Monday, August 01, 2011

"...and Some Have Greatness Thrust Upon Them"

I won't even begin to sort out all the responses to the Grand Bargain, even limiting myself to the center-and-left, though I suspect the prize for dignified eloquence in disappointment goes to James Fallows, with the shrewdest early appraisal of the content from Ezra Klein.  Against the fairly general left rage at Obama's apparent incompetence, you can weigh Glenn Greenwald's argument that he meant it all along (with Greenwald, recall Harry Golden on Barry Goldwater: "I always knew that the first Jewish president would be an Episcopalian").

Me, I'm willing to go with a little of both.  I do think Obama is temperamentally a centrist, most at home perhaps among Republicans like Nelson Rockefeller. a prodigal spender of other people's money while ferocious on crime (though Obama, unlike Rockefeller, will always have to live with the curse that he is not  Rockefeller). Yet also, Obama has shown himself to be an unskilled negotiator, a mix of earnest naïveté and an almost utter lack of political timing.  But there's another perspective that doesn't seem to be receiving much attention (though I picked it up a while back from Walter Russell Mead).  That is: whether or not Obama's deals make sense, he doesn't have any knack at all for convincing us that they make sense.  As is so often the case, the Roosevelt comparison is apposite here. After a dismayingly mixed-bag first term, FDR was able to keep the electorate on board with the idea that he was still part of the solution and not the problem--and the voters gave him a huge bye, and he rolled back into office 46 states to two.  So in a different way Lyndon Johnson: even those who pretty much saw through him from the start still had to grit their teeth and smile in admiration at his legerdemain  in bringing it off.  Obama on his best days can somehow make us feel he is having his worst.
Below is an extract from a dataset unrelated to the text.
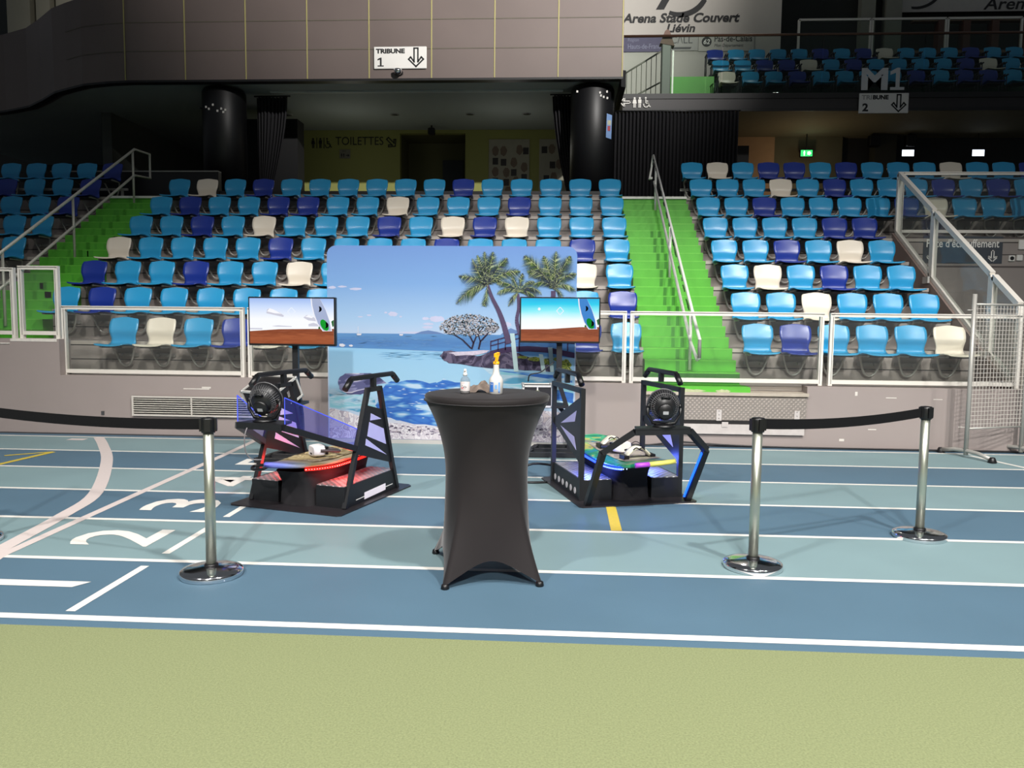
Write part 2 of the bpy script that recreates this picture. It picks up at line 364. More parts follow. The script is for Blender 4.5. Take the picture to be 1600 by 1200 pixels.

I know, I know, his friends who will try to take comfort from other Presidents who looked braver and craftier in retrospect than in their own time.  I'm one of those who oozed contempt for Eisenhower while he was in office, yet who believes today that he was, while far from perfect, srill a far more crafty politician than I understood at the time.  And who was it who said of Lincoln that he had the peculiar knack for not caring that other people thought him stupid?

I'm sure I run the risk of historical-analogy overload: between this and earlier posts, I hate to think how many other Presidents I've drawn on for historical comparison.  If we are somehow misunderstanding the real Obama, I don't think it is strictly a matter of craft (as with Ike) or moral courage (as with Lincoln).  It is, at best, one more evidence that we're watching a rookie play a rookie game.  Still, I'm taken with Ezra's appraisal that the (immanent) compromise is on the whole a rather mixed bag, i.e., not nearly the disaster the liberal critics would make it out to be.



Oh, and the headline? Irony?  Sarcasm?  The simple truth?  Could be, could be.

1 comment:

Anonymous said...

you dont get to be a 4 star general without being crafty at politics. i made capt in the 31st dixie division, alabama national guard, before i moved out of state.